Michael Dahlie, fiction (A Gentleman’s Guide to Graceful Living): “a kinder, slightly more mischievous version of Louis Auchincloss—a rarity in our maximalist age, an endangered species.”

Matt Donovan, poetry (Vellum): “Subtle, intelligent, beautifully crafted, these poems are like tapestries in a museum…”

Rattawut Lapcharoensap, fiction (the short story collection Sightseeing): “(He writes with a depth of emotion, of tenderness, really, and fluent descriptive detail.”

Amy Leach, nonfiction (the forthcoming Things That Are), cited for “the sheer audacity of her invention…”

Lydia Peelle, fiction (the short story collection Reasons for and Advantages of Breathing): “beautiful prose, gorgeous sentences, flawless ear.”

Said Sayrafiezadeh, autobiography (When Skateboards Will Be Free): “intelligent, funny, utterly unsmug and unpreening.”

Jane Springer, poetry (Dear Blackbird):”thoroughly imaginative thrilling work.”

LB Thompson, poetry (Tendered Notes: Poems of Love and Money): “Wild and strange and brilliant.”

Onstage to offer up a set of confessions, cautions, and exhortations to the Whiting winners was the venerable Peter Matthiessen, author of 30 books, including Shadow Country, which won the 2008 National Book Award in fiction.

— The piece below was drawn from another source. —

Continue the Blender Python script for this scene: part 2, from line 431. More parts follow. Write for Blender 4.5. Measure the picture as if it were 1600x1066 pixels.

The Whiting Awards, he said, fill the gap in which many first-time authors are rushed into second books. “Their editor, their agent, their mother pushes for the second book. Strike while it’s hot. There are exceptions, but generally the second effort comes out too fast. “Sometimes the second book never happens.” In a full-fledged digression on one-book authors, he mentioned the 1912 novel The Sea and the Jungle by H. M. Tomlinson (“the descriptions of the sea are just super”), Nathaniel West's Miss Lonelyhearts (what about Day of the Locust?), Malcolm Lowry's Under the Volcano, and the only novels by the unfortunate duo of Ross Lockridge (Raintree County) and Tom Heggen (Mister Roberts),  both of whom committed suicide within the year of hitting it big in the 1940s.

“The Whiting recipients all look to be in pretty good shape,” Matthiessen said. “There are a lot of one-book writers. They shot their wad right there. You may not produce a book as good as your first. What if you draw a blank? We all draw blanks at times.”

Matthiessen described some of his own “pitfalls and pratfalls,” including two post-Yale years in the CIA, with a Paris Review editorship as his cover, which led him to a lifetime of leftist activism. Then there was the seductiveness of the money Mr. Shawn paid him for nonfiction assignments at The New Yorker, which wooed him away from novel writing. “I really sold out,” he said. “Fiction was where my heart was. Mr. Shawn ultimately took eight of my books.” He also was a passionate activist, engaged with Cesar Chavez and American Indian causes, but tied up for eight years in a lawsuit (which he ultimately won) after writing In the Spirit of Crazy Horse, about American Indian activist Leonard Peltier.

Did he have regrets? Did nonfiction keep him from writing the novels he should have written? By way of an answer, Matthiessen circled around his life work in fiction– a couple of short stories in The Atlantic while in college; his first novel, Far Tortuga, in 1975; then a trilogy (Killing Mister Watson, Lost Man's River, and Bone by Bone) that was reshaped decades later into Shadow Country. He followed the arc of the trilogy from the moment he saw a house in the Everglades (someone told him “Mr. Watson lived there, he was killed by his neighbors”) to the paring down to 912 pages, working with editor Becky Saletan. He wanted his prose to be stripped of simile, he said. Spare as a spoon. There was only one “like” in the whole book, he added. “Thirty years,” he concluded. “Half of my writing life I was working on that book.”